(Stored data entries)
>> Start

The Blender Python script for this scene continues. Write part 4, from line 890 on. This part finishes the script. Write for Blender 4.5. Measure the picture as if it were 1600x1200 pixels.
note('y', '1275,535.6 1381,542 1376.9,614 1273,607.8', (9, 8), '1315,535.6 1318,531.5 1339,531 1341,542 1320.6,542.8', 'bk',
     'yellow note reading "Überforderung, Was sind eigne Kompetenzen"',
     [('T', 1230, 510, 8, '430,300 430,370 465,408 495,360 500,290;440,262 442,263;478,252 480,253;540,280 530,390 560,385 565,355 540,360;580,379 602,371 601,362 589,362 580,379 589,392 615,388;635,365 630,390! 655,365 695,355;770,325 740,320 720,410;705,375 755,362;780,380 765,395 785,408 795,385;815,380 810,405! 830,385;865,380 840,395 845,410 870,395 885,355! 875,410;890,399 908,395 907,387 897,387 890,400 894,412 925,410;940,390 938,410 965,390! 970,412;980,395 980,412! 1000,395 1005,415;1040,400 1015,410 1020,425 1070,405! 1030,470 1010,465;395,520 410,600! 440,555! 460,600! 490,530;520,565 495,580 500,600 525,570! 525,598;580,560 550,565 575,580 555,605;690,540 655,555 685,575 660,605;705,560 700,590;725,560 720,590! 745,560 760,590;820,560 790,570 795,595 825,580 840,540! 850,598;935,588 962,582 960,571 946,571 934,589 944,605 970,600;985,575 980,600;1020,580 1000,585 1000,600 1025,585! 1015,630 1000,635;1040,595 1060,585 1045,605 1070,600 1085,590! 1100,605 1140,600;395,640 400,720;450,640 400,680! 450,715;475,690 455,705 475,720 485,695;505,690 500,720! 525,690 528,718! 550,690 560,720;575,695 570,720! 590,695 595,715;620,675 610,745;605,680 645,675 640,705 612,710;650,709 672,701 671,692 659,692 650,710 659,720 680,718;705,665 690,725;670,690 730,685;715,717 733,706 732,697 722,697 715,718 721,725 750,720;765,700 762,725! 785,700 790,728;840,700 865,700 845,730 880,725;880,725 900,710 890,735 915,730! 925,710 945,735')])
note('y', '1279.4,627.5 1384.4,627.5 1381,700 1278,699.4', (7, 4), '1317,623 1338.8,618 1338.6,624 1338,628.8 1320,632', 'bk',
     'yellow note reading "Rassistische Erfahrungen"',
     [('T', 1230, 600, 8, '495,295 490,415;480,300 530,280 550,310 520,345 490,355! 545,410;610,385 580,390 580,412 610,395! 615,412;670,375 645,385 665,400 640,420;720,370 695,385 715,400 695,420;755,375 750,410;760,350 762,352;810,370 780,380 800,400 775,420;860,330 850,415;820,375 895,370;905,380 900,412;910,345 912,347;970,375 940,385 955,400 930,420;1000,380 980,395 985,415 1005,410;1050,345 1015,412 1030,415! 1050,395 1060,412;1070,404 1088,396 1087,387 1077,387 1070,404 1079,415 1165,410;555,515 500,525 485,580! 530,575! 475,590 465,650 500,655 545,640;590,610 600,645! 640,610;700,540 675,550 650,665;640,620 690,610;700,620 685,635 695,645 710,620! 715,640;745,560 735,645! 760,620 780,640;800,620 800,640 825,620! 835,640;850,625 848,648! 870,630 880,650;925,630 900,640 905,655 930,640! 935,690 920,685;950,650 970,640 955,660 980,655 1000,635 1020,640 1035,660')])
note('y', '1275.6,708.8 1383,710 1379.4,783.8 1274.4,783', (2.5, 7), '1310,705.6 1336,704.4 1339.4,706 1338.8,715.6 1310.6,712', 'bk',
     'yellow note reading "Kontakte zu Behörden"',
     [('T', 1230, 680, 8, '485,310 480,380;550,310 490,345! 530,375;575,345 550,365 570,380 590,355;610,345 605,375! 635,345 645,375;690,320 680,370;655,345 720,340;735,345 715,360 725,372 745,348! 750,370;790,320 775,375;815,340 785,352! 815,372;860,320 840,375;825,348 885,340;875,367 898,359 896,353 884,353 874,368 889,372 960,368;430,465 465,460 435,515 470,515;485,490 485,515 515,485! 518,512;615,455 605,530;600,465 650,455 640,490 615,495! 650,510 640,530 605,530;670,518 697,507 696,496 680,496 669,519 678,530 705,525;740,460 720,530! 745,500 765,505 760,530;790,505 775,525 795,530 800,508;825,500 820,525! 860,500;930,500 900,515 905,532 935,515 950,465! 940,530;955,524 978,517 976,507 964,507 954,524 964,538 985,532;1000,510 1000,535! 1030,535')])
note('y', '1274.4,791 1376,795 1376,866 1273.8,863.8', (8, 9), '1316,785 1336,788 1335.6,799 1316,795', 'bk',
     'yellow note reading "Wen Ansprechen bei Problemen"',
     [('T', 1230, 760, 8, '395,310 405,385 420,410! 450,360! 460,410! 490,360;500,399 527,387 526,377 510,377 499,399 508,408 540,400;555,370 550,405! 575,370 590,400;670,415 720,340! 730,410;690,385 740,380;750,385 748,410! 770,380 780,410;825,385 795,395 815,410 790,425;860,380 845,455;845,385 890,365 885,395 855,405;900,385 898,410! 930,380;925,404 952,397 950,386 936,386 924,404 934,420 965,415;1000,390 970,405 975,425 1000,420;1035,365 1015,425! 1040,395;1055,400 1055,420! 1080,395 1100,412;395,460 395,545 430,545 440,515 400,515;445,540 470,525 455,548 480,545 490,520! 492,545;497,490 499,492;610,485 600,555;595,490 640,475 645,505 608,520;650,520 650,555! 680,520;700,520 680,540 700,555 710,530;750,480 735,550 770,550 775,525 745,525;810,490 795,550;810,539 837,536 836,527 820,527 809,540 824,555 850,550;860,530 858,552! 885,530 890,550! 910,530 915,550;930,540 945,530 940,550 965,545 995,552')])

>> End
>> Start

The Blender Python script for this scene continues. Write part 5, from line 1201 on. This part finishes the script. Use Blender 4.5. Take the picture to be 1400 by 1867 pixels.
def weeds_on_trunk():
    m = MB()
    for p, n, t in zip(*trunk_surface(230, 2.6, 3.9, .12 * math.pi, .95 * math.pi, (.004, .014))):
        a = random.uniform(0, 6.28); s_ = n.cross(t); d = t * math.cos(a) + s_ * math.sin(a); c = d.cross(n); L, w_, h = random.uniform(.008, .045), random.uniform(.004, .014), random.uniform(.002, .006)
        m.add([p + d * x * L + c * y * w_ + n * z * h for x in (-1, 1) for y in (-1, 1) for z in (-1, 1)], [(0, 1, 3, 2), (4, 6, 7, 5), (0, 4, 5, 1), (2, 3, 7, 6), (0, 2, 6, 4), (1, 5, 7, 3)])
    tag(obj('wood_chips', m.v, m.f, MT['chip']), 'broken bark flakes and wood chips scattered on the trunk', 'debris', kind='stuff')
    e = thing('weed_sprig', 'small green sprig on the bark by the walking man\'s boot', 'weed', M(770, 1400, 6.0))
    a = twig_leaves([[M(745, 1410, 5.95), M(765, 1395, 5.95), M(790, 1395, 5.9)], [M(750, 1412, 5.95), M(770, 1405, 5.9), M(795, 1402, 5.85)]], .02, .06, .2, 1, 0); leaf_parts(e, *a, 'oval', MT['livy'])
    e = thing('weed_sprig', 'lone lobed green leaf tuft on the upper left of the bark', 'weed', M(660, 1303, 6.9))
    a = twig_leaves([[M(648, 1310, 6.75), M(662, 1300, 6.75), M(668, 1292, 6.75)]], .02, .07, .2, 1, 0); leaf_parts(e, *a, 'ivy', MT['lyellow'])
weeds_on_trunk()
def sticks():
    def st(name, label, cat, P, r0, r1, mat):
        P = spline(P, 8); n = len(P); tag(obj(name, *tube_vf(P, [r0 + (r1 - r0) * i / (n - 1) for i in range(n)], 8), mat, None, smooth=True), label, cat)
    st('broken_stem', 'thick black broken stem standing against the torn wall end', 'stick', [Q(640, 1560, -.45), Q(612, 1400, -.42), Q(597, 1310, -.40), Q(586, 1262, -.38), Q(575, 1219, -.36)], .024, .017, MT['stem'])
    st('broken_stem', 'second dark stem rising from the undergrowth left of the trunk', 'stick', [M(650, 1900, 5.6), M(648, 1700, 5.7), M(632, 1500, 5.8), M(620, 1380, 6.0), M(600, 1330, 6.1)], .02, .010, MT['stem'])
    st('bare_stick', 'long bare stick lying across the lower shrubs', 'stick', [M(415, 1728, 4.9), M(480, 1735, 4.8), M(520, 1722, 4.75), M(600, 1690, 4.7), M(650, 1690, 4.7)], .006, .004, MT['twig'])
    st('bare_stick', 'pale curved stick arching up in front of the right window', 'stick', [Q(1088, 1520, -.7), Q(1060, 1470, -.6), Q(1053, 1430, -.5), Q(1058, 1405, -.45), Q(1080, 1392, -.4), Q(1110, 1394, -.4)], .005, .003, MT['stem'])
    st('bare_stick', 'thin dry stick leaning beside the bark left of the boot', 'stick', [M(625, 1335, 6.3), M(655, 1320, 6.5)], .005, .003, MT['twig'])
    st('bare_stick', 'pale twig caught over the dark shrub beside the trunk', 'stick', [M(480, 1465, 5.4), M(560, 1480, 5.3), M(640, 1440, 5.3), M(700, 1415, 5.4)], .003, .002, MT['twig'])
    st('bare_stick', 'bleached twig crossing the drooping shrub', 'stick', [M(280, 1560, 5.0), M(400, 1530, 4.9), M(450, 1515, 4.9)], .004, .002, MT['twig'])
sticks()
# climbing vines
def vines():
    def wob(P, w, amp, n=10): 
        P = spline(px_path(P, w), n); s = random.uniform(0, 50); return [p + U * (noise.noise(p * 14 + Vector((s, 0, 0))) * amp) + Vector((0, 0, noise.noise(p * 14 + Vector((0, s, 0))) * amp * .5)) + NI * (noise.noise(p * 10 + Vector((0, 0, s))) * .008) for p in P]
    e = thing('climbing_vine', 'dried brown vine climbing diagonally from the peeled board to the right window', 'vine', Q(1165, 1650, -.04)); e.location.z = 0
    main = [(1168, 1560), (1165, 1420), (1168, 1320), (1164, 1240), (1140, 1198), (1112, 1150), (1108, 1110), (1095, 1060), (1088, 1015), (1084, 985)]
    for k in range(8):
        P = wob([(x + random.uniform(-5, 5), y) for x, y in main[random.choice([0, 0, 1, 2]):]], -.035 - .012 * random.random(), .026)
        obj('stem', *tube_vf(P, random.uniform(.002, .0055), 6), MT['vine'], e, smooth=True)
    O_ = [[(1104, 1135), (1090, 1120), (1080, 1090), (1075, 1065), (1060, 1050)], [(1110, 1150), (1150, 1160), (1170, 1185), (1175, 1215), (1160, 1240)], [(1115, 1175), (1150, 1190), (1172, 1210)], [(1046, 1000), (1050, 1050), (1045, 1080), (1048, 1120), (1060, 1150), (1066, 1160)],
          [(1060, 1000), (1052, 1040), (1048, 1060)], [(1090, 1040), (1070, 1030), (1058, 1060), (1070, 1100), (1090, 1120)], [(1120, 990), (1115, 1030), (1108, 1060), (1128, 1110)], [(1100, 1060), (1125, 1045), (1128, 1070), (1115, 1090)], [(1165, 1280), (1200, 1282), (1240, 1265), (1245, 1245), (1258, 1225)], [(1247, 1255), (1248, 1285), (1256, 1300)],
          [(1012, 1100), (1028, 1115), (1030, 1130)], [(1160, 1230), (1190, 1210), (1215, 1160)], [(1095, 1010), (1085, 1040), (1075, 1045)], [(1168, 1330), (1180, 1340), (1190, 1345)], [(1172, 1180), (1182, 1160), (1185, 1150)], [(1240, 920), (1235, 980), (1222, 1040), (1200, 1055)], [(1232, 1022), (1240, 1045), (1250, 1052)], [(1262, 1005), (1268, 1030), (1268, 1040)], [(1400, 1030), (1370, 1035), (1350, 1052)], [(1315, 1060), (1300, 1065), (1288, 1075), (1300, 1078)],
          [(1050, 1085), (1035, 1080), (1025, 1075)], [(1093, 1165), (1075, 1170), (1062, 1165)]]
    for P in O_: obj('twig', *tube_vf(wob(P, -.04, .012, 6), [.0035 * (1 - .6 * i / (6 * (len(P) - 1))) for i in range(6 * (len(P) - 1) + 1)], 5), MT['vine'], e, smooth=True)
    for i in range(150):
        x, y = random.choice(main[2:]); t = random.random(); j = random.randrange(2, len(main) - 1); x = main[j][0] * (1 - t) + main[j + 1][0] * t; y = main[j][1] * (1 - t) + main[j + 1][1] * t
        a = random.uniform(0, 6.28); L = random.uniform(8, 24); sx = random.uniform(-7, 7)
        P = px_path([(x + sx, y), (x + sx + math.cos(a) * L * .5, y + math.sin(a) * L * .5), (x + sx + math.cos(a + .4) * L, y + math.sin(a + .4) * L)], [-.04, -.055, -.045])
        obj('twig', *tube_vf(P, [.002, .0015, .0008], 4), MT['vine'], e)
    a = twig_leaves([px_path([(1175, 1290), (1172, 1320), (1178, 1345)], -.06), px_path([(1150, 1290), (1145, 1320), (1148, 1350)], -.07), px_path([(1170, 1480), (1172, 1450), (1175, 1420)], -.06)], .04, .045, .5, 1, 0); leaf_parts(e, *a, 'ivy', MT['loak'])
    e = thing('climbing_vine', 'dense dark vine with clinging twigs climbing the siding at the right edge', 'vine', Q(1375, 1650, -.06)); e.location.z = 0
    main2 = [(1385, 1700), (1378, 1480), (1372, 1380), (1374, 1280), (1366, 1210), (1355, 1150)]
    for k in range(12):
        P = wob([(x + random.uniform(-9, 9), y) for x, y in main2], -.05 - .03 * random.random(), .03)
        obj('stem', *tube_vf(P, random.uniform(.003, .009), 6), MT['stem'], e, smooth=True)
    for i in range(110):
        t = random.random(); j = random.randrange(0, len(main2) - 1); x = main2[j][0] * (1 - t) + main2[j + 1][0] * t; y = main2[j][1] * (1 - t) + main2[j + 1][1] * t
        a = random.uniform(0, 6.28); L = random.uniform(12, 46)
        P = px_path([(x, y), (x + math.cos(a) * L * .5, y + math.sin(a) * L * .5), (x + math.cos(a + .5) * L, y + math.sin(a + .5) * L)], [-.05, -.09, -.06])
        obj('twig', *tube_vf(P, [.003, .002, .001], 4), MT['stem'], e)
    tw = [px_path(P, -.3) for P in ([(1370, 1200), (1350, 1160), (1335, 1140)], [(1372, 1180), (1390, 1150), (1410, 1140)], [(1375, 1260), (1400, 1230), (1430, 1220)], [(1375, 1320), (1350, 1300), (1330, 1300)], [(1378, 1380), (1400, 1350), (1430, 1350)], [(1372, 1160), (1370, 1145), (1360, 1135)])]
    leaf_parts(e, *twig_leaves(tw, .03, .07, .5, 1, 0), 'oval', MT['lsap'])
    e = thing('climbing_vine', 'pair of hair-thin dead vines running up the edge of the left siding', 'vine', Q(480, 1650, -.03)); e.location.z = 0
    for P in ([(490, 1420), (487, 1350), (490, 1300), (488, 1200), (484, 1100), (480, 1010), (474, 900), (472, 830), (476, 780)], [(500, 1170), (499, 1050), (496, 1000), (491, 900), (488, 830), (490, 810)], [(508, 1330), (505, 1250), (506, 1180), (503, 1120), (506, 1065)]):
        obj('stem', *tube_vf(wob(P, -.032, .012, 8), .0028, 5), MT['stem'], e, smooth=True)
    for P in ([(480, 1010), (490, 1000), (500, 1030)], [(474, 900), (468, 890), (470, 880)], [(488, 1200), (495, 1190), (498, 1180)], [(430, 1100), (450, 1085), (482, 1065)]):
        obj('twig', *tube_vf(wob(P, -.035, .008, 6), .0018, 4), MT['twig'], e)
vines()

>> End

#### What to do
Find how many lines in the listing hold "Write", and reply with that number only.

#### Output for this task
2